I was interested in this book because, although I haven’t been a professional developer for a very long time, I remain fascinated with new programming languages and (more importantly) new development methodologies. I’ve “done” everything from “Structured Design”, through various MIL-STDs, “waterfall”, “spiral” and “rapid prototyping”. I’ve encountered code (good and bad) from various “object oriented” methodologies, “extreme programming”, “SCRUM” and other recent attempts to “solve the programming problem”.
Now, as an IT manager, my group is often called upon to install, monitor and support the products of these programming models. Obviously, I’m interested in anything that will produce happy customers and sane, relaxed system administrators.

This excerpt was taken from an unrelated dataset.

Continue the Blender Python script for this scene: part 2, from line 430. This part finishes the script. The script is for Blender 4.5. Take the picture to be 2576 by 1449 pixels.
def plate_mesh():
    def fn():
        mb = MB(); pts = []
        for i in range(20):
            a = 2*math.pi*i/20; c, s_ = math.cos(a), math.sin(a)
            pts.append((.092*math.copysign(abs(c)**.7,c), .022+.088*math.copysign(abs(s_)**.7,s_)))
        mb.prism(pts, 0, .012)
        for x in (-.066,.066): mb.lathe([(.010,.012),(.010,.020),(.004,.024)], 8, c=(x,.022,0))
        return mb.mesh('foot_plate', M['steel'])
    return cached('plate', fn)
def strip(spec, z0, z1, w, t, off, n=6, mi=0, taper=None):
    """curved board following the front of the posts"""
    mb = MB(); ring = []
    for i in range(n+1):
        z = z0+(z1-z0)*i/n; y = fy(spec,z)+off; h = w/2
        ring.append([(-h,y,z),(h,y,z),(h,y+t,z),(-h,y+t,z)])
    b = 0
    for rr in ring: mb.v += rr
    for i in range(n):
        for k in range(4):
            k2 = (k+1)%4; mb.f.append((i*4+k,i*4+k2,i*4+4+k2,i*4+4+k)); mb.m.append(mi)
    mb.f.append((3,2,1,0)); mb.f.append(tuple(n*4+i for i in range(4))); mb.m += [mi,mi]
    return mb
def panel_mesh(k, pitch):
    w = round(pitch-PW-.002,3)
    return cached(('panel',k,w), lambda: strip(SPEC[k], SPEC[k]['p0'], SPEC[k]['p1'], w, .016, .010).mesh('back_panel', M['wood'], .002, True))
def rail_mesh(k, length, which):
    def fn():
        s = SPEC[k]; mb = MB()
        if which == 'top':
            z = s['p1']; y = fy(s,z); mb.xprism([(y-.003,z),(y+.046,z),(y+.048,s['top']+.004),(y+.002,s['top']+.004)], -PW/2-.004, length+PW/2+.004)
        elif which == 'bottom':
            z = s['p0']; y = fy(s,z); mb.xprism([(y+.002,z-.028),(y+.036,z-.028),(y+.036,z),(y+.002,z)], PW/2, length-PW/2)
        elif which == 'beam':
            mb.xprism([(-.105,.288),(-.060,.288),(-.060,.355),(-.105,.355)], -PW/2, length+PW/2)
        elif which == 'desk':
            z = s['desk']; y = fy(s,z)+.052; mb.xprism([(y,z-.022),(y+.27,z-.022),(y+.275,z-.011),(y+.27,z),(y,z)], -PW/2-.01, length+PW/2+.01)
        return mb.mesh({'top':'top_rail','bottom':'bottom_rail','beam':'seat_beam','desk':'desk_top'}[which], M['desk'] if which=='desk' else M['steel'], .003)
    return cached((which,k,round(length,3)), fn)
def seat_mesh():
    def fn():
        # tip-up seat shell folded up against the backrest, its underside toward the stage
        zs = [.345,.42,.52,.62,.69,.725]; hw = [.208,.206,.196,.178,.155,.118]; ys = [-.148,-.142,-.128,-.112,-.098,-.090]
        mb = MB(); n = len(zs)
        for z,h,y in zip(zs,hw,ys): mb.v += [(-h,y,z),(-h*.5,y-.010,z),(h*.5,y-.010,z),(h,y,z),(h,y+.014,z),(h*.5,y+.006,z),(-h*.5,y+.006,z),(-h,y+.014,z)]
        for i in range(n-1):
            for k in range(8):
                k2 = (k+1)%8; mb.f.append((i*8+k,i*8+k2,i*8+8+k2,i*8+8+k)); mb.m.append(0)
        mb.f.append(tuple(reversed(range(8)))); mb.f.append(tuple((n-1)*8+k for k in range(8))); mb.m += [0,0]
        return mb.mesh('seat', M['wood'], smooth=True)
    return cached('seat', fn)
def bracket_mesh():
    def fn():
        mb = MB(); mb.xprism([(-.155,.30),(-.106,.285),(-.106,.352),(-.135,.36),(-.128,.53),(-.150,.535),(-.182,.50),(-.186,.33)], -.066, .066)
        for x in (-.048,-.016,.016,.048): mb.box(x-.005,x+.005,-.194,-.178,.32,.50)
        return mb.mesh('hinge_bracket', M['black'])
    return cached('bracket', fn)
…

I’ve been convinced for quite a while that it’s more about the discipline than the methodologies, but that some methods are more amenable to good programming discipline.
My company has several internal development efforts that will start soon. Almost all of them will deliver services via the web, involve databases, and be in high-stakes production for some time to come. I saw this book, and decided to see if there was anything here that I could leverage to help in understanding and supporting these efforts.
I’m completely new to agile development, Ruby and Rails. I decided to try this new language and new (to me) methodology, and to keep some online notes. As long as I have to keep notes, I might as well share them. Over the next month or so, I’ll discuss my experiences with Ruby and Rails, and try to evaluate and review the book as well.
Part I: Background and installation of Ruby and Rails, and “Hello, World!”
From the time I cracked the book until I had my first web app running was literally 30 minutes. I took about ten minutes to read the first four chapters, about ten minutes to go back to install Ruby and Rails, and about ten minutes to type in and play with the sample code. OK, so it’s only “Hello, World!”, but considering that I also had time to sample a homebrew, argue with a teenager, and check some email, that’s not bad!
The authors do a good job of explaining “Why Rails”, and the MVC (Model, View, Controller) architecture. Along the way they avoid getting bogged down in religious arguments about “agile development” and other methodologies. They also do a good job of setting up explanations of how and why Ruby and Rails abstract relational databases into objects. Ruby syntax is beginning to be introduced; just enough to get you going, and not enough to get in the way.
Hmmm, maybe there’s something to this agile development, and the Rails framework is certainly keeping things on track. I’m missing RCS/CVS checkin/checkout, but old habits die hard. I’m used to keeping almost everything I do under version control from the very beginning. I’ll have to see if and how this integrates with that model.